The swap on Friday was not yet finished, according to the official, who spoke on condition of anonymity because he was not authorised to speak publicly.
Moscow did not immediately confirm the exchange was under way.
Ukraine and Russia agreed to the exchange of 1000 prisoners from each side a week ago in Turkey in their first direct peace talks since the early weeks of Moscow's 2022 invasion of its neighbour.
That meeting lasted only two hours and brought no breakthrough in international diplomatic efforts to stop the fighting.
The Ukrainian comment Friday came after US President Donald Trump said Russia and Ukraine had carried out a large exchange of prisoners.
"A major prisoners swap was just completed between Russia and Ukraine," Trump said on the Truth Social platform.
He said it would "go into effect shortly", although it was not clear what that meant.
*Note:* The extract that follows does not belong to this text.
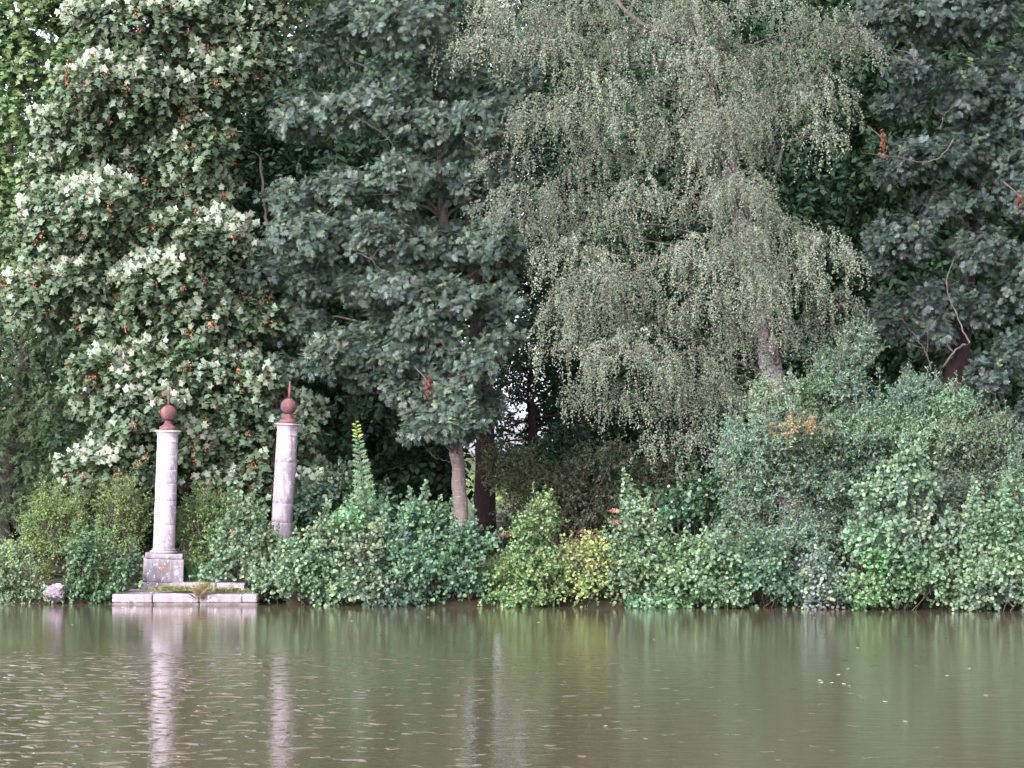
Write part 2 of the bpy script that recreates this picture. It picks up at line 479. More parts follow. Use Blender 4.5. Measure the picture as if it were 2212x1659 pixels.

"This could lead to something big???" Trump added in his post, apparently referring to international diplomatic efforts to stop the fighting.
White House and National Security Council officials did not immediately respond to requests for further details.
After the May 16 talks, Turkish Foreign Minister Hakan Fidan called the prisoner swap a "confidence-building measure" and said the parties had agreed in principle to meet again.
But Kremlin spokesman Dmitry Peskov said Friday that there has been no agreement yet on the venue for the next round of talks as diplomatic manoeuvring continued.
European leaders have accused Russian President Vladimir Putin of dragging his feet in peace efforts while he tries to press his larger army's battlefield initiative and capture more Ukrainian land.
The Istanbul meeting revealed both sides clearly remained far apart on key conditions for ending the fighting.
One such condition for Ukraine, backed by its Western allies, is a temporary ceasefire as a first step toward a peaceful settlement.
The Kremlin has pushed back on a temporary halt to hostilities, and Putin has said any such truce must come with a freeze on Western arms supplies to Ukraine and an end to Ukraine's mobilisation drive.
A senior Ukrainian official said that in Istanbul, Russia had introduced new, "unacceptable demands" to withdraw Ukrainian forces from huge swaths of territory.
The official, who was not authorised to make official statements, spoke to the AP on condition of anonymity.
The proposal had not been previously discussed, the official said.
Putin has long demanded that Ukraine withdraw its troops from the four regions that Russia annexed in September 2022 but never fully occupied as a key condition for a peace deal.
Ukrainian President Volodymyr Zelenskiy has warned that if Russia continues to reject a ceasefire and make "unrealistic demands", it will signal deliberate efforts to prolong the war - a move that should bring tougher international sanctions.